» **WHAT IS EXPECTED**:
Filter this material down to the lines that hold "from", copying each one.

» **DATASET EXTRACT**:
** START **

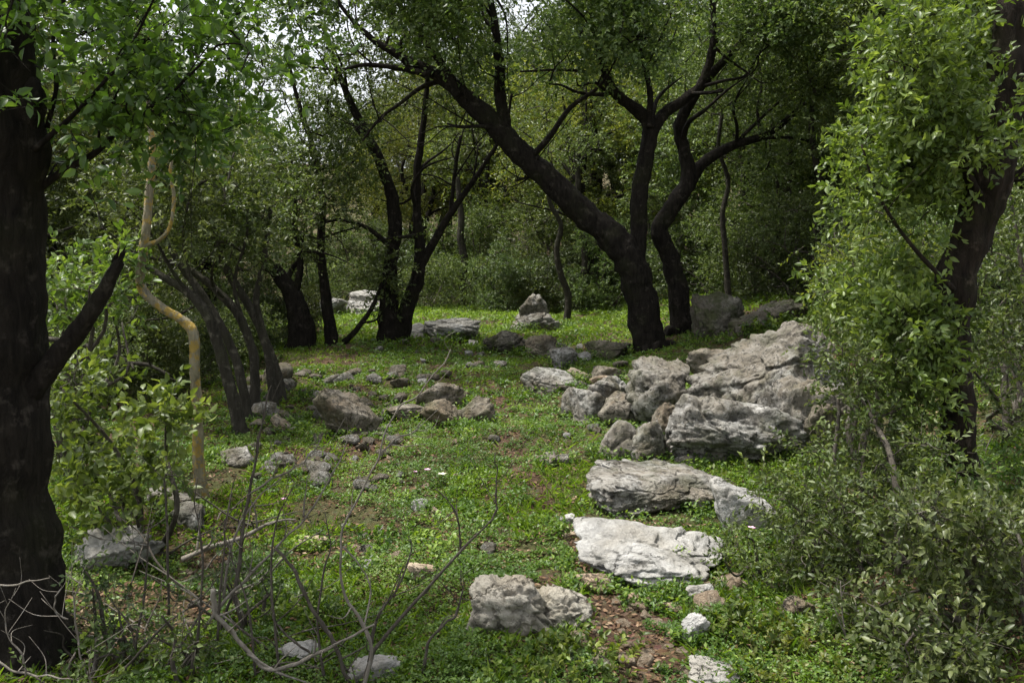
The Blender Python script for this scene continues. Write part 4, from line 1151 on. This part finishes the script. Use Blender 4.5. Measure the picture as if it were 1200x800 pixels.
def litter():
    r = np.random.default_rng(62)
    mb = MB()
    for n, y0, y1, L in ((42000, 2.6, 5, 0.026), (30000, 5, 9, 0.034), (16000, 9, 15, 0.05)):
        x, y = ground_points(n, -y1 * 0.72, y1 * 0.72, y0, y1, r)
        d = fbm(np.stack([x * 1.3, y * 1.3, 0 * x + 41], -1), 3)
        thr = -0.22 - 0.8 * np.clip(1.7 - path_dist(x, y), 0, 1) - 0.5 * sstep(-0.1, -1.2, x)
        m = in_view(x, y) & (d > thr)
        x, y = x[m], y[m]
        P = np.stack([x, y, land(x, y) + r.uniform(0.004, 0.02, len(x))], -1)
        a = r.uniform(0, 6.283, len(P))
        ax = np.stack([np.cos(a), np.sin(a), r.normal(size=len(P)) * 0.25], -1)
        nr = unit(np.array((0, 0, 1.0)) + r.normal(size=P.shape) * 0.4)
        s = r.uniform(0.6, 1.2, len(P))
        leaf_mesh(mb, P, ax, nr, L * s, L * s * 0.5, fold=r.uniform(-0.3, 0.4), bend=0.1, r=r)
    tag(obj("fallen_leaves", mb, M['litter']), "dry brown fallen leaves scattered over the soil", "leaf litter", kind='stuff')
litter()

def herb_clump(label, px, py, rad, n, hgt, seed, leaf='herb', L=0.03):
    r = np.random.default_rng(seed)
    g = gnd(px, py)
    root = thing("herb_clump", g, label, "herb")
    lm, sm = MB(), MB()
    o = rand_ball(n, r) * rad
    base = np.stack([g[0] + o[:, 0], g[1] + o[:, 1], land(g[0] + o[:, 0], g[1] + o[:, 1]) - 0.01], -1)
    dirs = unit(np.stack([o[:, 0] * 2.0 / rad, o[:, 1] * 2.0 / rad, np.full(n, 2.0)], -1) + r.normal(size=(n, 3)) * 0.3)
    twig_leaves(lm, base, dirs, r.uniform(0.6, 1.1, n) * hgt, 12, L, L * 0.55, True, 0.9, 1.0, r, sm, 0.0014)
    obj("stalks", sm, M['stalk'], root, g)
    obj("leaves", lm, M[leaf], root, g)
herb_clump("lush green herb clump in front of the pitted cream rock", 690, 780, 0.22, 60, 0.13, 71)
herb_clump("herb clump at the bottom edge left of the lush clump", 590, 795, 0.2, 46, 0.10, 72)
herb_clump("bright herb clump behind the white rock at lower left", 350, 722, 0.2, 50, 0.11, 73)
herb_clump("dark herb clump under the crossing bare twigs", 300, 705, 0.18, 36, 0.12, 74, 'glossy_leaf')
herb_clump("herb clump behind the pitted cream rock's left side", 450, 640, 0.2, 36, 0.10, 75)
herb_clump("yellowish herb clump at the lower edge of the right shrub", 920, 780, 0.22, 50, 0.12, 76, 'yellow_leaf', 0.026)
herb_clump("green herb clump below the rounded brown stone", 880, 740, 0.18, 40, 0.11, 77)
herb_clump("green herb clump growing behind the biggest boulder", 925, 385, 0.5, 70, 0.28, 78, 'herb', 0.06)

# ------------------------------------------------------------------ bare twigs and dead sticks
def bare(name, label, paths, mat='twig', sides=7, cat="bare branch", group=None):
    WS[0] = 0.56
    P0, R0 = px_path(paths[0])
    o = P0[0]
    root = thing(name, o, label, cat, group)
    for k, pts in enumerate(paths):
        mb = MB()
        P, R = px_path(pts)
        kr = np.random.default_rng(len(label) * 13 + k)
        P, R = catmull(P, R, 3)
        P = P + kr.normal(size=P.shape) * 0.003 * np.linspace(0, 1, len(P))[:, None] ** 0.3
        R = R * kr.uniform(0.85, 1.2, len(R)); R = R * np.linspace(1.1, 0.75, len(R))
        tube(mb, P, R, sides, 3, 0.25, freq=60)
        obj("stem" if k == 0 else "side_twig", mb, M[mat], root, o, smooth=True)
        if len(pts) > 3:
            rr = np.random.default_rng(len(label) * 31 + k)
            pp, rad = catmull(P, R, 6)
            for i in rr.choice(np.arange(6, len(pp) - 1), min(6, len(pp) // 5), replace=False):
                l = rr.uniform(0.06, 0.22); dv = unit(pp[min(i + 1, len(pp) - 1)] - pp[i - 1] + rr.normal(size=3) * 0.75 * np.linalg.norm(pp[min(i + 1, len(pp) - 1)] - pp[i - 1]))
                tb = MB()
                tube(tb, [pp[i], pp[i] + dv * l * 0.5 + rr.normal(size=3) * 0.012, pp[i] + dv * l + (0, 0, 0.02) + rr.normal(size=3) * 0.015], [rad[i] * 0.6, rad[i] * 0.4, 0.0008], 5, 4, 0.1)
                obj("side_twig", tb, M[mat], root, o, smooth=True)
    WS[0] = 1.0
    return root
bare("bare_sapling", "long bare twig curving from the bottom edge up to the middle of the clearing", [
    Yp(2.95, [(418, 830, 10), (432, 780, 9), (447, 750, 8), (500, 690, 7), (545, 640, 6), (575, 608, 5), (583, 592, 5), (582, 560, 4), (579, 530, 3)]),
    Yp(2.95, [(432, 775, 7), (442, 725, 6), (470, 680, 5), (481, 645, 4), (478, 628, 2)])], 'twig')
bare("bare_sapling", "pale forked bare twig rising to the brown boulder and beyond", [
    Yp(2.9, [(425, 810, 9), (436, 760, 8), (418, 720, 7), (402, 690, 6), (401, 625, 6), (424, 578, 5), (443, 537, 5), (460, 487, 4), (500, 452, 4), (530, 408, 3)]),
    Yp(2.9, [(444, 536, 4), (462, 515, 4), (485, 505, 3), (496, 492, 2)]), Yp(2.9, [(402, 640, 4), (424, 665, 3), (436, 696, 3)])], 'twig_pale')
bare("bare_sapling", "straight bare twig slanting right above the herbs from the left tangle", [
    Yp(3.15, [(240, 735, 8), (262, 706, 7), (297, 668, 6), (330, 634, 6), (358, 604, 5), (384, 565, 4), (400, 537, 4), (412, 505, 2)]),
    Yp(3.15, [(356, 606, 4), (358, 570, 3), (364, 545, 2)])], 'twig_pale')
bare("bare_sapling", "bare twig arching from the tangle to the right over the tan stone", [
    Yp(3.3, [(290, 580, 3), (318, 562, 4), (340, 552, 4), (362, 535, 4), (378, 515, 3)]),
    Yp(3.3, [(262, 700, 6), (272, 640, 5), (296, 590, 4), (330, 560, 3)])], 'twig_pale')
bare("bare_branch", "thick bent pale branch looping along the bottom left", [
    Yp(2.9, [(250, 690, 10), (253, 718, 10), (272, 740, 10), (292, 766, 10), (316, 784, 10), (350, 776, 9), (400, 752, 8), (440, 730, 6)]),
    Yp(2.9, [(290, 765, 6), (330, 790, 6), (380, 806, 5)])], 'twig_pale')
bare("bare_branch", "dark bare branch crossing down to the bottom edge left of the white rocks", [
    Yp(2.95, [(322, 642, 5), (345, 668, 7), (358, 700, 9), (378, 730, 10), (392, 756, 11), (410, 800, 12)]),
    Yp(2.95, [(318, 690, 4), (322, 725, 5), (345, 752, 6), (370, 770, 6)])], 'twig')
bare("bare_sapling", "tall upright grey stem in the tangle right of the lichened stem", [
    Yp(3.3, [(276, 690, 9), (281, 650, 8), (286, 610, 7), (294, 570, 7), (302, 530, 6), (308, 490, 5), (318, 450, 3)])], 'twig')
bare("bare_sapling", "thin upright stem in front of the left leafy shrub", [
    Yp(3.4, [(198, 720, 6), (197, 660, 5), (195, 600, 5), (193, 560, 4), (206, 556, 2)])], 'twig')
bare("bare_sapling", "thin leaning stem at the right side of the big left trunk", [
    Yp(3.1, [(156, 775, 6), (166, 710, 5), (174, 640, 4), (177, 610, 3)]), Yp(3.1, [(162, 770, 4), (150, 730, 4), (120, 690, 3)])], 'twig')
bare("bare_branch", "dead grey stick lying in the tangle behind the straight twigs", [
    Yp(3.9, [(214, 655, 12), (250, 640, 11), (285, 628, 10), (320, 612, 7), (346, 608, 4)])], 'twig_pale')
bare("bare_sapling", "short bent bare twig left of the pitted cream rock", [
    Yp(3.05, [(494, 806, 8), (498, 778, 7), (502, 752, 6), (520, 732, 6), (536, 716, 6), (542, 690, 4), (540, 668, 3)])], 'twig')
bare("bare_sapling", "small bent bare twig standing in the herbs right of the pink flowers", [
    Yp(3.9, [(540, 648, 5), (538, 618, 4), (530, 594, 4), (512, 573, 3)])], 'twig')
bare("bare_sapling", "pale leafless stem in the right shrub near the bottom", [
    Yp(3.1, [(1008, 800, 5), (996, 762, 5), (986, 720, 4), (984, 680, 3)])], 'twig_pale')
bare("bare_sapling", "dead pale twigs crossing in front of the big left trunk", [
    Yp(2.75, [(-10, 770, 5), (30, 790, 5), (70, 792, 5), (110, 800, 4)]), Yp(2.75, [(110, 806, 4), (94, 765, 4), (88, 715, 4), (92, 680, 2)]),
    Yp(2.75, [(30, 792, 4), (26, 768, 4), (8, 742, 3), (6, 715, 3), (18, 690, 2)]), Yp(2.75, [(-10, 688, 4), (20, 684, 4), (55, 678, 3)]),
    Yp(2.75, [(80, 725, 3), (66, 716, 3), (64, 700, 3), (74, 688, 2)])], 'twig_pale')
for lab, pts in (("thin dark upright twig nearest the lichened stem in the tangle", [(255, 750, 6), (262, 640, 5), (268, 590, 4), (276, 555, 2)]),
                 ("thin twig leaning left at the bottom of the tangle", [(230, 765, 6), (238, 660, 5), (228, 590, 3), (232, 560, 2)]),
                 ("thin bare twig curving up behind the thick bent branch", [(330, 795, 6), (318, 700, 5), (322, 620, 4), (345, 568, 2)]),
                 ("short bare twig rising from the bottom edge under the thick bent branch", [(302, 806, 6), (292, 720, 5), (272, 652, 3), (266, 630, 2)]),
                 ("thin bare twig between the dark crossing branch and the pale forked twig", [(382, 806, 6), (372, 722, 5), (386, 640, 4), (380, 600, 2)]),
                 ("slanting bare twig low in the tangle beside the left trunk", [(140, 790, 6), (190, 735, 5), (236, 700, 4), (270, 655, 2)])):
    bare("bare_sapling", lab, [Yp(2.95, pts)], 'twig')
bare("fallen_branch", "dark fallen branch lying behind the left trunk's stub", [
    Yp(6.5, [(40, 395, 10), (90, 402, 11), (140, 420, 10), (185, 432, 8), (200, 445, 5)])], 'bark_grey')
def tangle():
    r = np.random.default_rng(85)
    for k in range(48):
        x, y = r.uniform(100, 330), r.uniform(610, 800)
        g = gnd(x, y)
        a = r.uniform(0, 6.28); l = r.uniform(0.2, 0.6)
        d = np.array((math.cos(a), math.sin(a) * 0.6, r.uniform(0.05, 0.9)))
        P = [g + (0, 0, 0.01) + d * l * t + r.normal(size=3) * 0.015 for t in (0, 0.33, 0.66, 1.0)]
        mb = MB()
        tube(mb, P, np.array((0.006, 0.005, 0.0035, 0.0015)) * r.uniform(0.6, 1.3), 5, 5, 0.1)
        o = obj("dead_stick", mb, M['twig_pale' if r.random() < 0.5 else 'twig'], None, P[0], smooth=True)
        tag(o, "thin dead stick in the tangle right of the big left trunk", "stick", "dead sticks beside the left trunk")
tangle()

# ------------------------------------------------------------------ flowers
def flower(label, px, py, mat, seed, size=0.016):
    r = np.random.default_rng(seed)
    g = gnd(px, py + 14)
    h = 0.07
    root = thing("wild_flower", g, label, "flower")
    sm, pm = MB(), MB()
    tube(sm, [g, g + (0.004, 0, h * 0.5), g + (0.0, 0, h)], [0.0016, 0.0013, 0.0012], 5, 4, 0)
    a = np.arange(5) * 1.2566 + r.random()
    ax = np.stack([np.cos(a), np.sin(a), np.full(5, 0.8)], -1)
    leaf_mesh(pm, np.repeat((g + (0, 0, h))[None], 5, 0), ax, np.tile((0, 0, 1.0), (5, 1)), size * 1.5, size, True, r=r)
    obj("stalk", sm, M['stalk'], root, g)
    obj("petals", pm, M[mat], root, g)
flower("pale pink wild flower, left one of the pair in mid clearing", 486, 552, 'petal_pink', 1, 0.016)
flower("pink wild flower, right one of the pink pair in mid clearing", 501, 550, 'petal_pink', 2, 0.02)
flower("cream wild flower right of the pink pair in mid clearing", 518, 556, 'petal_cream', 3, 0.024)
flower("pink wild flower at the foot of the rounded white rock", 880, 622, 'petal_pink', 4, 0.018)
flower("faint pink wild flower beside the straight bare twig", 333, 585, 'petal_pink', 5, 0.015)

** END **

» **RESPONSE FOR THIS EXERCISE**:
The Blender Python script for this scene continues. Write part 4, from line 1151 on. This part finishes the script. Use Blender 4.5. Measure the picture as if it were 1200x800 pixels.
bare("bare_sapling", "long bare twig curving from the bottom edge up to the middle of the clearing", [
bare("bare_sapling", "straight bare twig slanting right above the herbs from the left tangle", [
bare("bare_sapling", "bare twig arching from the tangle to the right over the tan stone", [
                 ("short bare twig rising from the bottom edge under the thick bent branch", [(302, 806, 6), (292, 720, 5), (272, 652, 3), (266, 630, 2)]),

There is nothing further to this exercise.